12 April 2022

 Lentorama 2022: It Happened on Easter

Day 36: The phone lines reopen

Much like recent innovations in communication, the telephone was adopted quickly after Alexander Graham Bell's successful demonstration in 1876. It allowed anyone to talk to any other person - as long as there was an operator to connect the call.

By 1919, thousands of women were working as telephone operators in New England. While the job wasn't as dangerous as mill work and in a more professional setting than domestic occupations, the work wasn't easy. Operators were expected to work at quick pace throughout their shift, and were often disciplined harshly for minor mistakes. The pay was also much lower than that given women in other occupations.

Julia O'Connor had tried to change that. While working as an operator she had a little success trying to organize operators into a union, and that combined with the poor working conditions led O'Connor to leave her job to start organizing full time. The operators went to the Postmaster General (who was given oversight of the telephone industry during World War I), who refused to bargain with them for a new contract, or allow the telephone company to negotiate. So on April 15, 1919, the New England operators went on strike.

The effect of the strike was immediate, and several attempts were made to bring in replacement workers, from college students to recently-returned war veterans. But they were often stymied by members of other unions - cab drivers refused to take them to work, and the police refused to break the strike. This was critical for the operators, as women didn't generally have the support of largely male unions.
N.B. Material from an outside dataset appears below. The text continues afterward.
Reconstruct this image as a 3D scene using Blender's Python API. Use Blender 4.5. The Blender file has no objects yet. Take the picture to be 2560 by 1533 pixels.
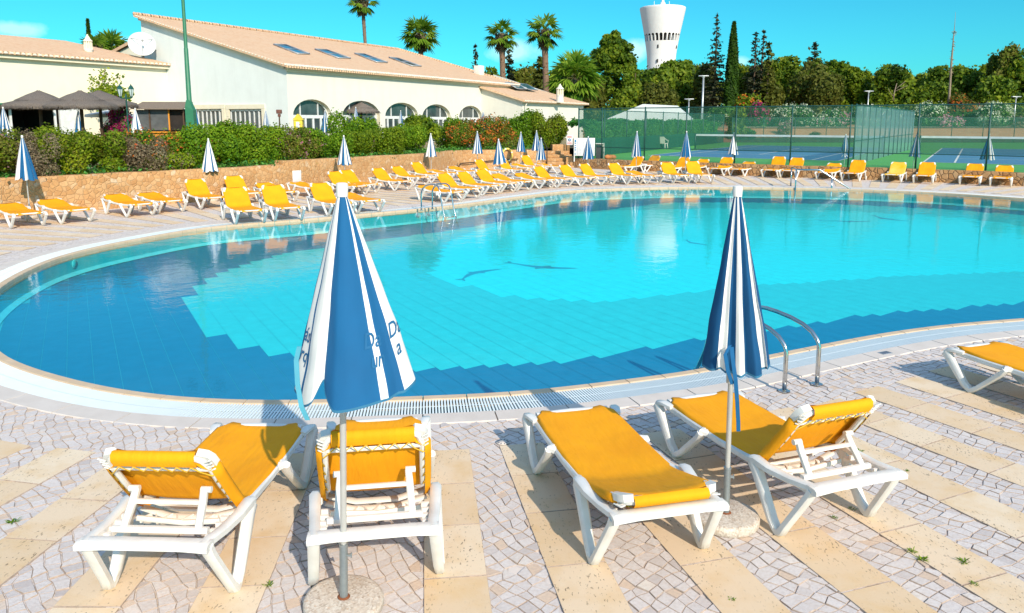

With the phone outage crippling business, the Postmaster General relented and allowed New England Telephone to negotiate with the union. And so on April 20, 1919, the operators returned to work, with a new deal in hand.

Their victory was somewhat short-lived, however, as the phone companies made an even harder push to develop a telephone system that would automatically connect calls. Within 20 years, the operators union was gone, replaced by technology. Also something we're getting used to with recent innovations in communications.